/---

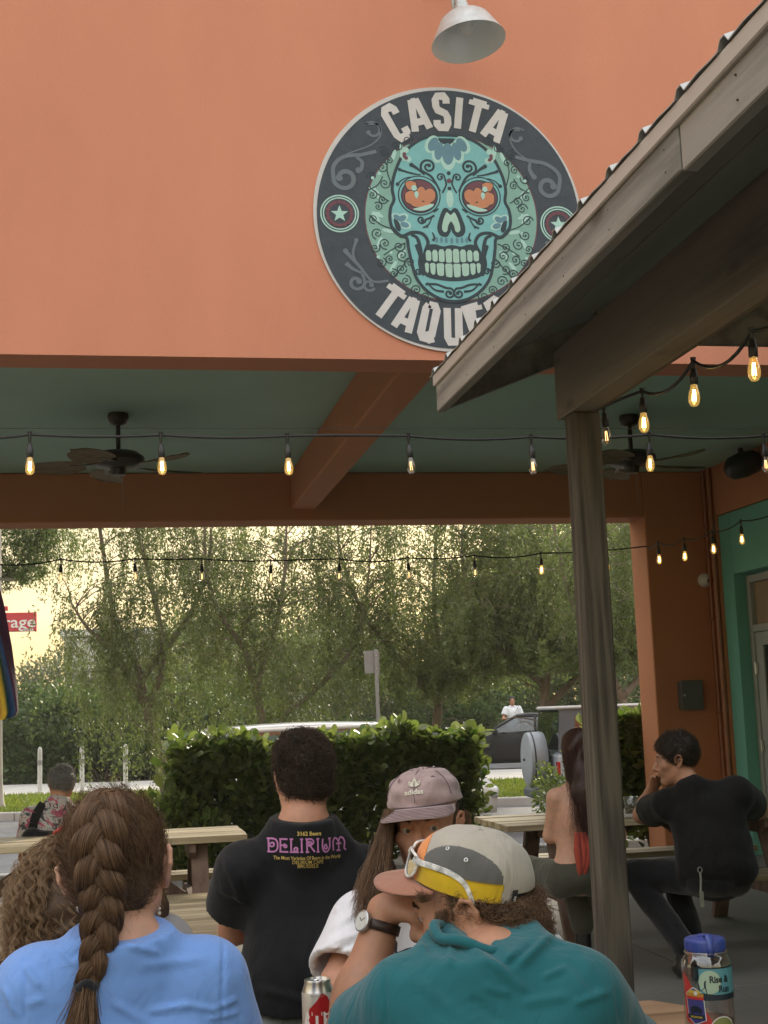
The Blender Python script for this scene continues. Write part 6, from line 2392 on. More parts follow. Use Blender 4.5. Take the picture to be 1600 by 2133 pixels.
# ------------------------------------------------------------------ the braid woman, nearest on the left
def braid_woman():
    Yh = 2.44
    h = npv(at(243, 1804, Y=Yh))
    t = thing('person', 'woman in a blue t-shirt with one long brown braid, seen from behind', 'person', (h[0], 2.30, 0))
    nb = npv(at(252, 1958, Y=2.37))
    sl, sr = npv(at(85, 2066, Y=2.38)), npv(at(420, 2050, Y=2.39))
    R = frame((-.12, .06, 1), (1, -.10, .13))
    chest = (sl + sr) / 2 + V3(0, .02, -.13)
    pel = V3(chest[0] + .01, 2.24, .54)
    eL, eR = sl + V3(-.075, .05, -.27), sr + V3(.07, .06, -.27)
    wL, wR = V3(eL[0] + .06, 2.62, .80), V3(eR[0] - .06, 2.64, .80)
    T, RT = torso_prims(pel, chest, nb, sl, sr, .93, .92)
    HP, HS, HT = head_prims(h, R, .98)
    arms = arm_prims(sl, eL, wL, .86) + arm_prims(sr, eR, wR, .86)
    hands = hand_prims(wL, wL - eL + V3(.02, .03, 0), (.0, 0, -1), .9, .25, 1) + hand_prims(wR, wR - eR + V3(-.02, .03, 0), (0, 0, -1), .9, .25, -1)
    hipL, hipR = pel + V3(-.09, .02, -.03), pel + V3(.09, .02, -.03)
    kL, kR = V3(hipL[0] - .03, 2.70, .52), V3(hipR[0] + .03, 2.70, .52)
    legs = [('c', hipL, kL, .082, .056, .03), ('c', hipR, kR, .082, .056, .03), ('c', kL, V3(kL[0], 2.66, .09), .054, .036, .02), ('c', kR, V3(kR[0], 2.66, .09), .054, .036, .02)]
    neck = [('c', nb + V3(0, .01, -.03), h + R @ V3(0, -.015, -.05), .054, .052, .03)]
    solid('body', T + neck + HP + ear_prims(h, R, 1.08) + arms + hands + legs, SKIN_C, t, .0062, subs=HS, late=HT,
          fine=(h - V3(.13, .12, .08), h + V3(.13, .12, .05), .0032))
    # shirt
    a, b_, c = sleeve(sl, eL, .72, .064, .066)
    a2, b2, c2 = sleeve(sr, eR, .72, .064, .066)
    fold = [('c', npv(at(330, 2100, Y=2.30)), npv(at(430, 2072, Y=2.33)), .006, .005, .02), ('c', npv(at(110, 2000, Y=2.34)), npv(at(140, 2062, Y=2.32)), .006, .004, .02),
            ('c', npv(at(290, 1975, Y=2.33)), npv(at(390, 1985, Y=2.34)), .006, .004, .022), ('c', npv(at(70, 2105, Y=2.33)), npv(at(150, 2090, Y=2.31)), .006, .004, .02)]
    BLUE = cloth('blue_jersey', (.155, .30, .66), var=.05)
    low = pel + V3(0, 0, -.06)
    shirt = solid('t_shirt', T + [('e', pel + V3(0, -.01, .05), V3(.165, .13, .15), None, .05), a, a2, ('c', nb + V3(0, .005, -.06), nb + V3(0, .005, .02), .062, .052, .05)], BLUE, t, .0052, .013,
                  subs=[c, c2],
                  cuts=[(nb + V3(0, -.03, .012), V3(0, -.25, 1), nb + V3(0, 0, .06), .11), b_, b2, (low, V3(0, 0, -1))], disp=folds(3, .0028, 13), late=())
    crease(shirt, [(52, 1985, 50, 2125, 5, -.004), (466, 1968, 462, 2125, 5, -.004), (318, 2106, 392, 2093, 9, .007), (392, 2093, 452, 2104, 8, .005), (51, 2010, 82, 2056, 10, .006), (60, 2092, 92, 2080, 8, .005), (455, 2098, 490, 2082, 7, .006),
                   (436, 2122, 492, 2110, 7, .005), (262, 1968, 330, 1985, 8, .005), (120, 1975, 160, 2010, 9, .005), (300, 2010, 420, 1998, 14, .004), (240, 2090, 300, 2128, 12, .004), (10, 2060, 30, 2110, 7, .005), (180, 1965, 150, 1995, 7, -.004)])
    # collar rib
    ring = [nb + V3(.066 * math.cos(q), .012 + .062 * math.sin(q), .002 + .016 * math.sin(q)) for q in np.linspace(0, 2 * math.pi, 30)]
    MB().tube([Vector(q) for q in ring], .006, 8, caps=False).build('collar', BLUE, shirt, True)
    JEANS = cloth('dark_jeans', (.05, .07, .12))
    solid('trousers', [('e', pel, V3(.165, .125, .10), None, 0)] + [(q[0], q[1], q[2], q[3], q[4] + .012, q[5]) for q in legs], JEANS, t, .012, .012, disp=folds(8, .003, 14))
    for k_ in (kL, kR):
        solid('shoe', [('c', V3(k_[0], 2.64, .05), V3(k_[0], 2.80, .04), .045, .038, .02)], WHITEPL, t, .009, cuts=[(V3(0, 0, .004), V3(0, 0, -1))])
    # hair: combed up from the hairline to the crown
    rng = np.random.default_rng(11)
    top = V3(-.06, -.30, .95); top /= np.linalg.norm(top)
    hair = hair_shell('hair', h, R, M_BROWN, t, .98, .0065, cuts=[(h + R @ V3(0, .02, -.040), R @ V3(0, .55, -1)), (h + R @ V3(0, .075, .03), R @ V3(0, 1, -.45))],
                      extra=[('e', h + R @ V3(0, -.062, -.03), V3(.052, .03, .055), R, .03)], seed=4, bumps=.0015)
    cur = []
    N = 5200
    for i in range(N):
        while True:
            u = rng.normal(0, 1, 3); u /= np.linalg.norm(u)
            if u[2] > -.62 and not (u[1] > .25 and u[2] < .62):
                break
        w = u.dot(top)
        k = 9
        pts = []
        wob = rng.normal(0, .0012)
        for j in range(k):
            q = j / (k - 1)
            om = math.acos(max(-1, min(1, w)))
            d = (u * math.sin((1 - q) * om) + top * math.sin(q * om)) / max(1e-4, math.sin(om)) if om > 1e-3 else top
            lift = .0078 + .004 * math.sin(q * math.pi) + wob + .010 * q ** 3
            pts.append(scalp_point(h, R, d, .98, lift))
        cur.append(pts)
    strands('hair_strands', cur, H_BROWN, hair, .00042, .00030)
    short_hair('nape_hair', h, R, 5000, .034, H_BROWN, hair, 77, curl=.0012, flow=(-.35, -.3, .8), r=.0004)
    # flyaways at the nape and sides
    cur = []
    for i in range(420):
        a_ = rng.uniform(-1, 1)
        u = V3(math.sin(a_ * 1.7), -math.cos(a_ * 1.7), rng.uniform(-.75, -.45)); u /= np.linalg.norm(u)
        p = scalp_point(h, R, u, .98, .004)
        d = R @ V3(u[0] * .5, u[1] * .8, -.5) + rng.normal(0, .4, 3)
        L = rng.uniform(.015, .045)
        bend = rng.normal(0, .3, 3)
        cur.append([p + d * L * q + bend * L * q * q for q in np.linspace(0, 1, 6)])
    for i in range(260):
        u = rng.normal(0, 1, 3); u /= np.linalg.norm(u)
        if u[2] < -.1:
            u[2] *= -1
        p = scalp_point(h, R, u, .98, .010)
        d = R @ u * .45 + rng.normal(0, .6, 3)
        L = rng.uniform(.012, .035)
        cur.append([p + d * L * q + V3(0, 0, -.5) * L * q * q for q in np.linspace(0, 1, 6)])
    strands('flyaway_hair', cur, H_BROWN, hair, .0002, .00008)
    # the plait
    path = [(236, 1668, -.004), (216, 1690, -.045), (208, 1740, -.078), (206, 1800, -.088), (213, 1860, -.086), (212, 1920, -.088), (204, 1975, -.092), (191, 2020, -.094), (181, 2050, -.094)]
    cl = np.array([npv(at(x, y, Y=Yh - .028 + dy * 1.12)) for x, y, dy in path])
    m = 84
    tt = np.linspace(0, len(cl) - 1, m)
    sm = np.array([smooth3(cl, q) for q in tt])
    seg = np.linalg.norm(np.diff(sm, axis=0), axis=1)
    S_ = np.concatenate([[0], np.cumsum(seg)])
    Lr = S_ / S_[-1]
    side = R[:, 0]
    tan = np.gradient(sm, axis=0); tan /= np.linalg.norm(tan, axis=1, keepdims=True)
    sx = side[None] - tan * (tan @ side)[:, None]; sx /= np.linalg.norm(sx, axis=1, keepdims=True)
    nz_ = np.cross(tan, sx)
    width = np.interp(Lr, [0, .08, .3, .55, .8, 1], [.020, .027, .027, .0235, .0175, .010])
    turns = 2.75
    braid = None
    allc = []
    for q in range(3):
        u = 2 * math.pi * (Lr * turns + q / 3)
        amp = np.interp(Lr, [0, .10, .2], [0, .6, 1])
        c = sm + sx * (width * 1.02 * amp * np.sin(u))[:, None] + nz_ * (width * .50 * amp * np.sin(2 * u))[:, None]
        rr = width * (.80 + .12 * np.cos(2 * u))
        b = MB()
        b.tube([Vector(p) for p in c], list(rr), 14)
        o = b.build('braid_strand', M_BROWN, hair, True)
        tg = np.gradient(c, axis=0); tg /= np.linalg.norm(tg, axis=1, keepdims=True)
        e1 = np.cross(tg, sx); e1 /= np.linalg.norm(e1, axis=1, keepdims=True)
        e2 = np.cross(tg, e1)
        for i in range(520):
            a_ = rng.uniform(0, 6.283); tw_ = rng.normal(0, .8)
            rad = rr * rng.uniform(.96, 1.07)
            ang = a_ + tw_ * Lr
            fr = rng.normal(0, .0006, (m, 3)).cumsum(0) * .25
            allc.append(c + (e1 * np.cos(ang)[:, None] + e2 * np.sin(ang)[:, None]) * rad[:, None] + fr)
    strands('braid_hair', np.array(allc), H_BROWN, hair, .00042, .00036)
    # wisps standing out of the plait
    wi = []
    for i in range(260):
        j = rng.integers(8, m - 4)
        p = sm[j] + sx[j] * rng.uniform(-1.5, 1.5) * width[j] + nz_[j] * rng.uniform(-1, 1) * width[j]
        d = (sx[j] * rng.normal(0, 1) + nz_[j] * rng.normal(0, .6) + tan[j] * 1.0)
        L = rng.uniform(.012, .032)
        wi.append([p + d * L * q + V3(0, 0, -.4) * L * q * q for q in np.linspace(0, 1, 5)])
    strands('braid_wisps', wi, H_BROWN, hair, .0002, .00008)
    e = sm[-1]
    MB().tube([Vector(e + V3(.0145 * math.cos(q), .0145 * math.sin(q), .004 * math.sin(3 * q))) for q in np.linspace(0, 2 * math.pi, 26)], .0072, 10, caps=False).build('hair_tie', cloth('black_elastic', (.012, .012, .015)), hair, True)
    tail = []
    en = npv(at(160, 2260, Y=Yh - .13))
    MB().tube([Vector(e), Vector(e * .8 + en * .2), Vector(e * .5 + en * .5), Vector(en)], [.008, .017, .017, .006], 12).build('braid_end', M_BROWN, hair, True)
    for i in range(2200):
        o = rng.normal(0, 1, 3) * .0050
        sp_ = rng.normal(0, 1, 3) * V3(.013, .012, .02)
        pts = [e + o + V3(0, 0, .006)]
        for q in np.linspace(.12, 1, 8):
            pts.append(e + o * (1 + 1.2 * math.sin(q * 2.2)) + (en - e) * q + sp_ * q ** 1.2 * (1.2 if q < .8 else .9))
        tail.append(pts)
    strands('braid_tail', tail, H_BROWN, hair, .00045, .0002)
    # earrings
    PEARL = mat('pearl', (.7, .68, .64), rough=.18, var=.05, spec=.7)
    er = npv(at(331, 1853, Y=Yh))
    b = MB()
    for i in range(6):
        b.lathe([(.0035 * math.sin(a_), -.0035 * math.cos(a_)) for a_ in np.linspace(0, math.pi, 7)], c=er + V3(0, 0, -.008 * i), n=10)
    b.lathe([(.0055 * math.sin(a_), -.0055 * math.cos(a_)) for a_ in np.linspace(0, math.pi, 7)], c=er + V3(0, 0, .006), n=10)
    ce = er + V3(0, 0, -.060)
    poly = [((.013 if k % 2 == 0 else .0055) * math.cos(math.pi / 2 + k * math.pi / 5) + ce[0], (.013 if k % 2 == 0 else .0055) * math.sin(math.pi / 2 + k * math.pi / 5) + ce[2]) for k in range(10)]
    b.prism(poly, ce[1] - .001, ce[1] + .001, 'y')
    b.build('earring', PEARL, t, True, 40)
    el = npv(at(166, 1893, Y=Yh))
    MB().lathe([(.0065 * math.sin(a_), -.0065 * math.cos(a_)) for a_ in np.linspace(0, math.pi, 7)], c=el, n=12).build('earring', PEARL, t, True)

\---
/---

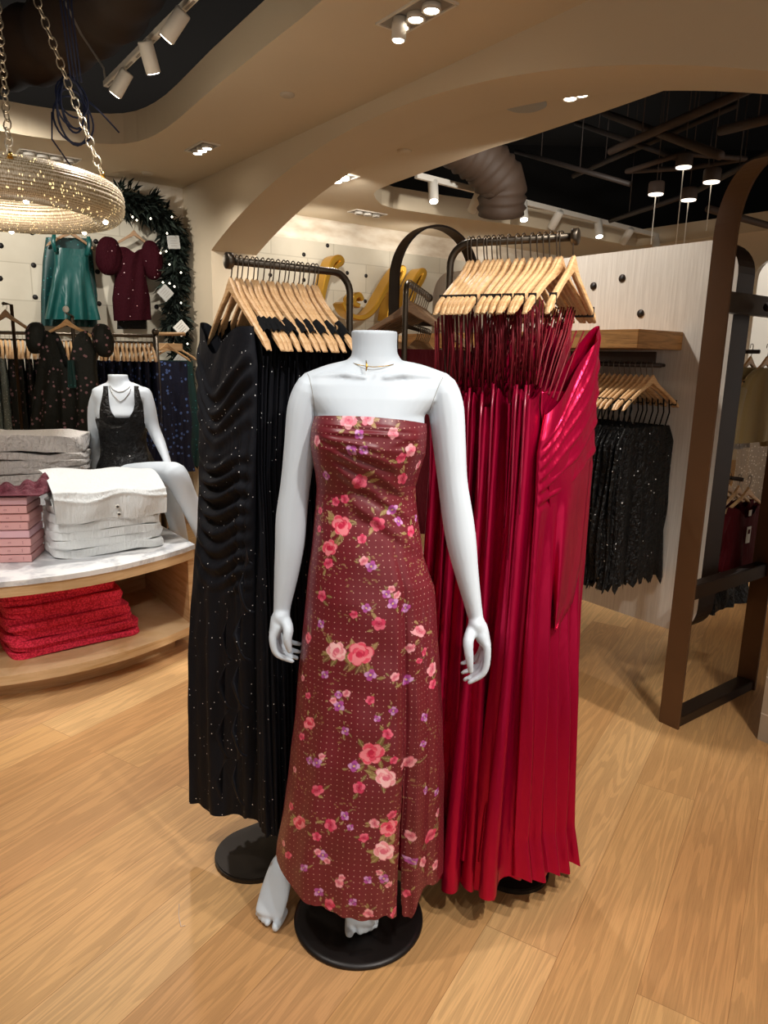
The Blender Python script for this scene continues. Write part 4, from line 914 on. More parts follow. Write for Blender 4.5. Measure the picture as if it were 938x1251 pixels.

\---

OBJECTIVE: Find every line of the data that holds the string "script", then say how many there are and nothing else.

EXERCISE ANSWER: 2